Second Thoughts From B

If we've learned anything during our culinary exploration of DC, it is that this is quite the foodie town. So anything that makes us trek 50 miles out of the city on a Friday night must be something special. And Volt was just that.

The restaurant lived up to the hype and finally added actual flavors to the dishes that looked so wonderful on TV. But that's not why I think Volt is special. We've got celebrity and award-winning chefs around the corner. And you can probably find expertly conceived and prepared dishes made from fresh and local ingredients - and of Volt's caliber - at quite a few local establishments. So what's the big deal?

The thing I loved about Volt was that they were able to walk the line between fine dining and pretentious/exclusive dining. It seemed to be a founding concept of Volt; the service, the flavor profiles, and even the "uniforms" (suits with brown Converse), seemed luxurious yet accessible. And how appropriate for a "Top Chef."

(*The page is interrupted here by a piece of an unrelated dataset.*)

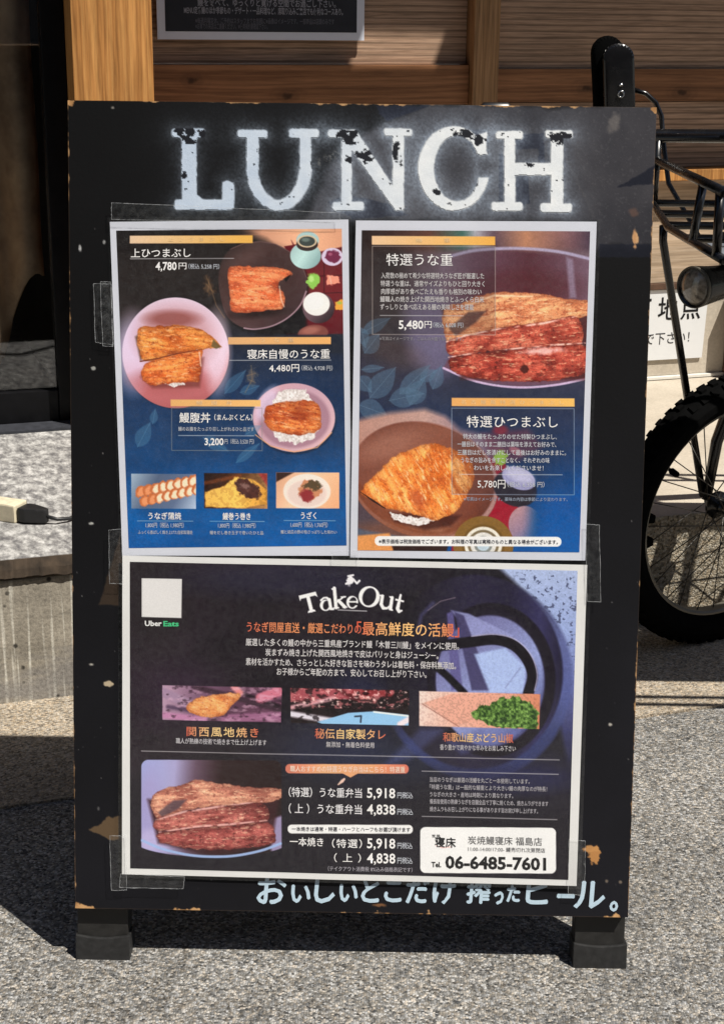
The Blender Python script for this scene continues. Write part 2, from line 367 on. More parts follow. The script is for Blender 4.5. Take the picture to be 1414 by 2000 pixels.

You see, Top Chef and shows like it have made fine dining accessible to the masses. And at Volt, I felt that no question was too remedial and no flavor too complex. At the same time, even the most seasoned foodie would have been impressed by the depth and dimension of the dishes. There were several moments during the evening when one of us would say to the other, "This is the best --- that I've ever had." That really speaks to the genius of the chef, especially considering that the menu is altered almost daily to reflect whatever ingredients are currently available. It also means that we'll have to go back to see what the good Mr. Voltaggio is cooking up next time we're able to snag a reservation...
Volt on Urbanspoon

1 comment:

Amy W. said...

That looks like an amazing meal! Thanks for letting me live vicariously through your experience.